Information given
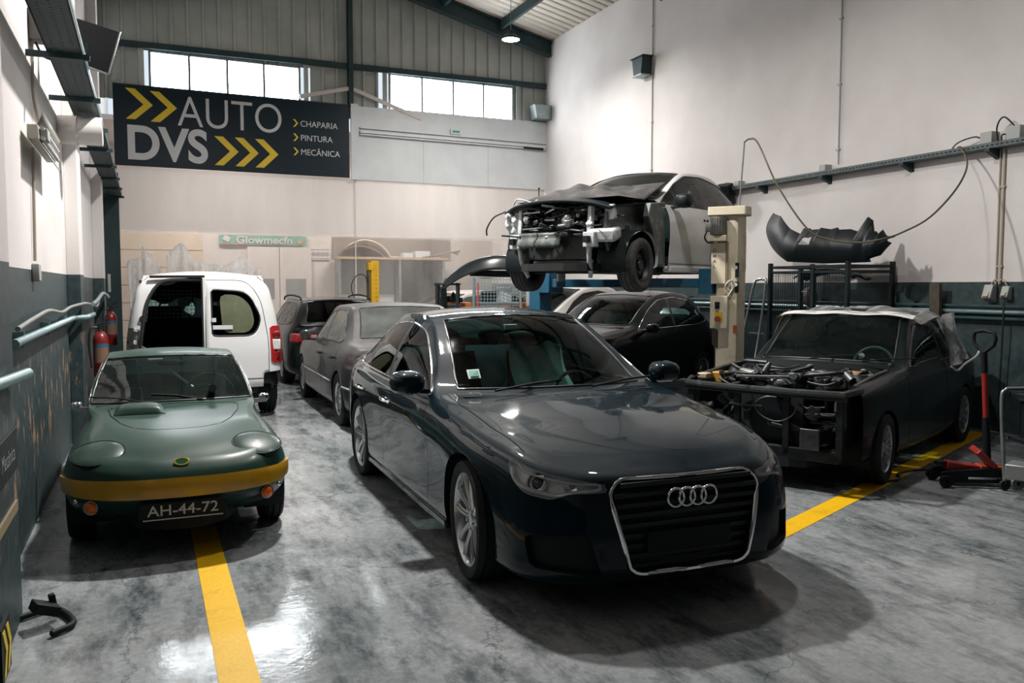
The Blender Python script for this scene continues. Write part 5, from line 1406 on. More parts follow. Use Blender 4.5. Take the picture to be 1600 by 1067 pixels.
    # door edge seen beside the opening
    mb = MB(); mb.bar((-2.10, .012, .5), (-2.0, .012, 1.775), .05, .06, (1, 0, 0)); mb.build('door_edge', Wp, d, bevel=.008)
    mb = MB(); mb.bar((-2.115, .035, .5), (-2.01, .035, 1.77), .018, .05, (1, 0, 0)); mb.build('door_seal', M_SEAL, d)
    # frame round the opening (van's left, y > 0)
    mb = MB()
    op3 = [(p[0], p[1]) for p in roundpoly([(.05, 1.75), (.50, 1.745), (.66, 1.50), (.735, 1.0), (.735, .52)], [0, .17, .2, .1, 0]) if p[0] > 0.0]
    mb.tube([(-2.12 + .14 * max(0, (z - .95) / .85) ** 1.5, y, z) for y, z in op3], .022, 8); mb.build('opening_seal', M_SEAL, car, angle=60)
    mb = MB(); mb.bar((-2.0, .0, 1.79), (-1.99, .62, 1.785), .05, .03); mb.build('roof_gutter', M_BLACK, car)
    # lamp on the right; on the left the lamp is out and the bare panel shows
    red = mat('red_lens', (.30, .01, .012), .2, coat=1)
    l = faces_to_mesh('tail_lamp', s, sel('lamp'), red, car, both=False, side=-1, offset=.02, skirt=.03)
    mb = MB(); mb.box((-2.115, -.825, .945), (.05, .10, .13), (0, 0, -.35)); mb.build('reverse_lens', mat('clear_lens', (.55, .55, .55), .2, coat=1), l, bevel=.012)
    for z in (1.07, .82):
        mb = MB(); mb.sphere((-2.10, -.825, z), .05, 12, 8, (.6, 1, 1)); mb.build('bulb_ring', mat('deep_red_lens', (.16, .004, .006), .15, coat=1), l, angle=60)
    faces_to_mesh('lamp_recess', s, sel('lamp'), mat('bare_metal', (.33, .33, .31), .5, .4, noise=(14, (.12, .13, .12), .45, .6)), car, both=False, side=1, offset=-.03, skirt=-.03)
    for z, y in ((1.15, .79), (1.0, .80), (.9, .77), (.78, .82)):
        mb = MB(); mb.box((-2.06, y, z), (.05, .05, .05), (.3, .2, .4)); mb.build('lamp_bracket', M_STEELLT, car, bevel=.006)
    mb = MB(); mb.cyl((-2.10, .70, 1.28), (-2.02, .70, 1.28), .045, seg=14); mb.build('rubber_buffer', M_RUBBER, car)
    mb = MB(); mb.bar((-2.12, .74, .95), (-2.18, .60, .86), .03, .05); mb.build('door_check', M_STEELLT, car)
    for sg in (1, -1): faces_to_mesh('bumper_corner', s, sel('cutout'), M_PLASTIC, car, both=False, side=sg, offset=-.06)
    # cabin and load space
    dark = mat('van_lining', (.012, .014, .016), .8)
    mb = MB()
    mb.add([(-2.0, -.78, .5), (-2.0, .78, .5), (.2, .78, .5), (.2, -.78, .5)], [(0, 1, 2, 3)])
    mb.add([(-1.92, -.82, .5), (.2, -.82, .5), (.2, -.70, 1.72), (-1.92, -.70, 1.72)], [(0, 1, 2, 3)]); mb.add([(-1.92, .82, .5), (.2, .82, .5), (.2, .70, 1.72), (-1.92, .70, 1.72)], [(3, 2, 1, 0)])
    mb.add([(-1.92, .70, 1.72), (.2, .70, 1.72), (.2, -.70, 1.72), (-1.92, -.70, 1.72)], [(0, 1, 2, 3)])
    mb.build('lining', dark, car, angle=0)
    mb = MB(); mb.box((.2, 0, .85), (.03, 1.5, .72)); mb.build('bulkhead', dark, car)
    gb = MB()
    for i in range(25): gb.bar((.2, -.72 + i * .06, 1.2), (.2, -.72 + i * .06, 1.60), .006)
    for i in range(8): gb.bar((.2, -.75, 1.22 + i * .055), (.2, .75, 1.22 + i * .055), .006)
    tag(gb.build('bulkhead_mesh', M_STEELLT, car, angle=0), kind='stuff')
    mb = MB(); mb.grid(lambda a, b: (.21, -.75 + 1.5 * a, 1.48 + .04 * math.sin(a * 14) + b * .24), 24, 2); mb.build('roof_flap', dark, car)
    seat(car, .62, .42, .72, M_SEATBLK, .12, .5); seat(car, .62, -.42, .72, M_SEATBLK, .12, .5)
    mb = MB(); mb.box((1.15, 0, 1.52), (.02, .22, .06)); mb.build('interior_mirror', M_BLACK, car, bevel=.01)
    mb = MB(); mb.grid(lambda a, b: (1.75 - .5 * b, -.8 + 1.6 * a, 1.08 - .03 * b), 6, 4); mb.build('dashboard', M_DASH, car)
    for x in (1.38, -1.35):
        for sg in (1, -1): wheel(car, x, sg * .79, .32, .32, .20, .20, 'steel', mat('steel_rim', (.2, .21, .21), .4, .6), sg, 0, disc=False)
    pan(car, spec, .32, .44, .75)
    mb = MB(); mb.box((-2.0, 0, .40), (.12, 1.2, .12)); mb.build('rear_crossmember', M_UNDER, car, bevel=.02)
van()
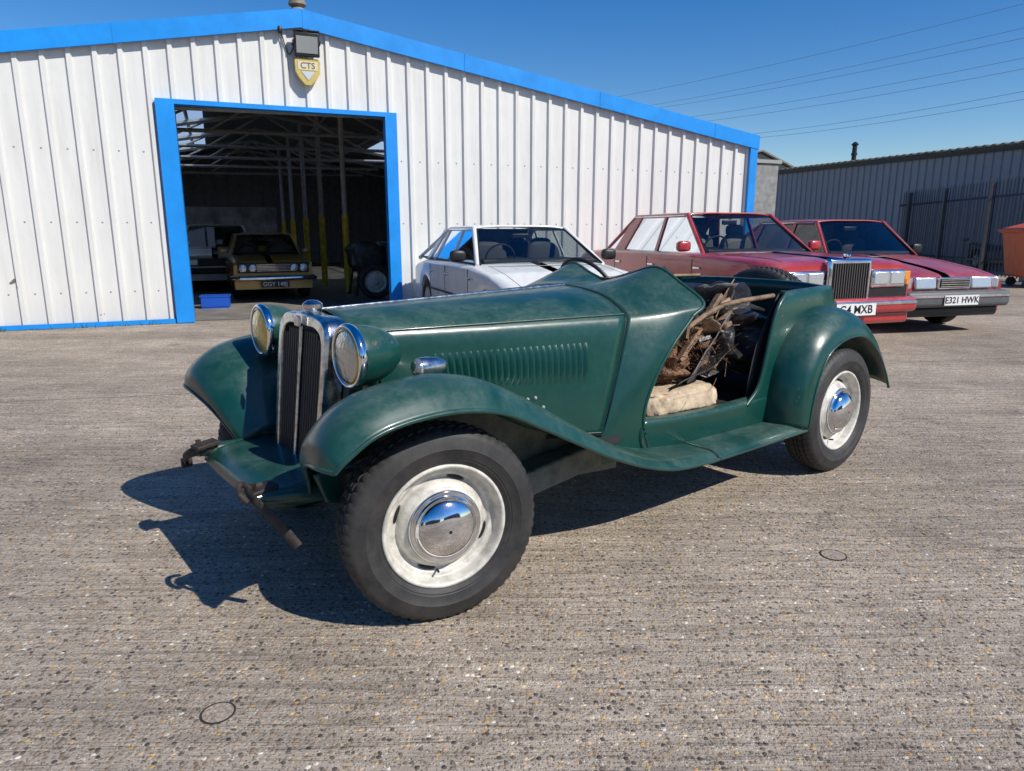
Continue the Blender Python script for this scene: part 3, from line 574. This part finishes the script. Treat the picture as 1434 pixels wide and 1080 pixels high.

What to do
Reproduce each entry verbatim, excluding any embedded images.

Solution for this exercise
The Blender Python script for this scene continues. Write part 5, from line 1406 on. More parts follow. Use Blender 4.5. Take the picture to be 1600 by 1067 pixels.
    # door edge seen beside the opening
    mb = MB(); mb.bar((-2.10, .012, .5), (-2.0, .012, 1.775), .05, .06, (1, 0, 0)); mb.build('door_edge', Wp, d, bevel=.008)
    mb = MB(); mb.bar((-2.115, .035, .5), (-2.01, .035, 1.77), .018, .05, (1, 0, 0)); mb.build('door_seal', M_SEAL, d)
    # frame round the opening (van's left, y > 0)
    mb = MB()
    op3 = [(p[0], p[1]) for p in roundpoly([(.05, 1.75), (.50, 1.745), (.66, 1.50), (.735, 1.0), (.735, .52)], [0, .17, .2, .1, 0]) if p[0] > 0.0]
    mb.tube([(-2.12 + .14 * max(0, (z - .95) / .85) ** 1.5, y, z) for y, z in op3], .022, 8); mb.build('opening_seal', M_SEAL, car, angle=60)
    mb = MB(); mb.bar((-2.0, .0, 1.79), (-1.99, .62, 1.785), .05, .03); mb.build('roof_gutter', M_BLACK, car)
    # lamp on the right; on the left the lamp is out and the bare panel shows
    red = mat('red_lens', (.30, .01, .012), .2, coat=1)
    l = faces_to_mesh('tail_lamp', s, sel('lamp'), red, car, both=False, side=-1, offset=.02, skirt=.03)
    mb = MB(); mb.box((-2.115, -.825, .945), (.05, .10, .13), (0, 0, -.35)); mb.build('reverse_lens', mat('clear_lens', (.55, .55, .55), .2, coat=1), l, bevel=.012)
    for z in (1.07, .82):
        mb = MB(); mb.sphere((-2.10, -.825, z), .05, 12, 8, (.6, 1, 1)); mb.build('bulb_ring', mat('deep_red_lens', (.16, .004, .006), .15, coat=1), l, angle=60)
    faces_to_mesh('lamp_recess', s, sel('lamp'), mat('bare_metal', (.33, .33, .31), .5, .4, noise=(14, (.12, .13, .12), .45, .6)), car, both=False, side=1, offset=-.03, skirt=-.03)
    for z, y in ((1.15, .79), (1.0, .80), (.9, .77), (.78, .82)):
        mb = MB(); mb.box((-2.06, y, z), (.05, .05, .05), (.3, .2, .4)); mb.build('lamp_bracket', M_STEELLT, car, bevel=.006)
    mb = MB(); mb.cyl((-2.10, .70, 1.28), (-2.02, .70, 1.28), .045, seg=14); mb.build('rubber_buffer', M_RUBBER, car)
    mb = MB(); mb.bar((-2.12, .74, .95), (-2.18, .60, .86), .03, .05); mb.build('door_check', M_STEELLT, car)
    for sg in (1, -1): faces_to_mesh('bumper_corner', s, sel('cutout'), M_PLASTIC, car, both=False, side=sg, offset=-.06)
    # cabin and load space
    dark = mat('van_lining', (.012, .014, .016), .8)
    mb = MB()
    mb.add([(-2.0, -.78, .5), (-2.0, .78, .5), (.2, .78, .5), (.2, -.78, .5)], [(0, 1, 2, 3)])
    mb.add([(-1.92, -.82, .5), (.2, -.82, .5), (.2, -.70, 1.72), (-1.92, -.70, 1.72)], [(0, 1, 2, 3)]); mb.add([(-1.92, .82, .5), (.2, .82, .5), (.2, .70, 1.72), (-1.92, .70, 1.72)], [(3, 2, 1, 0)])
    mb.add([(-1.92, .70, 1.72), (.2, .70, 1.72), (.2, -.70, 1.72), (-1.92, -.70, 1.72)], [(0, 1, 2, 3)])
    mb.build('lining', dark, car, angle=0)
    mb = MB(); mb.box((.2, 0, .85), (.03, 1.5, .72)); mb.build('bulkhead', dark, car)
    gb = MB()
    for i in range(25): gb.bar((.2, -.72 + i * .06, 1.2), (.2, -.72 + i * .06, 1.60), .006)
    for i in range(8): gb.bar((.2, -.75, 1.22 + i * .055), (.2, .75, 1.22 + i * .055), .006)
    tag(gb.build('bulkhead_mesh', M_STEELLT, car, angle=0), kind='stuff')
    mb = MB(); mb.grid(lambda a, b: (.21, -.75 + 1.5 * a, 1.48 + .04 * math.sin(a * 14) + b * .24), 24, 2); mb.build('roof_flap', dark, car)
    seat(car, .62, .42, .72, M_SEATBLK, .12, .5); seat(car, .62, -.42, .72, M_SEATBLK, .12, .5)
    mb = MB(); mb.box((1.15, 0, 1.52), (.02, .22, .06)); mb.build('interior_mirror', M_BLACK, car, bevel=.01)
    mb = MB(); mb.grid(lambda a, b: (1.75 - .5 * b, -.8 + 1.6 * a, 1.08 - .03 * b), 6, 4); mb.build('dashboard', M_DASH, car)
    for x in (1.38, -1.35):
        for sg in (1, -1): wheel(car, x, sg * .79, .32, .32, .20, .20, 'steel', mat('steel_rim', (.2, .21, .21), .4, .6), sg, 0, disc=False)
    pan(car, spec, .32, .44, .75)
    mb = MB(); mb.box((-2.0, 0, .40), (.12, 1.2, .12)); mb.build('rear_crossmember', M_UNDER, car, bevel=.02)
van()
Continue the Blender Python script for this scene: part 3, from line 574. This part finishes the script. Treat the picture as 1434 pixels wide and 1080 pixels high.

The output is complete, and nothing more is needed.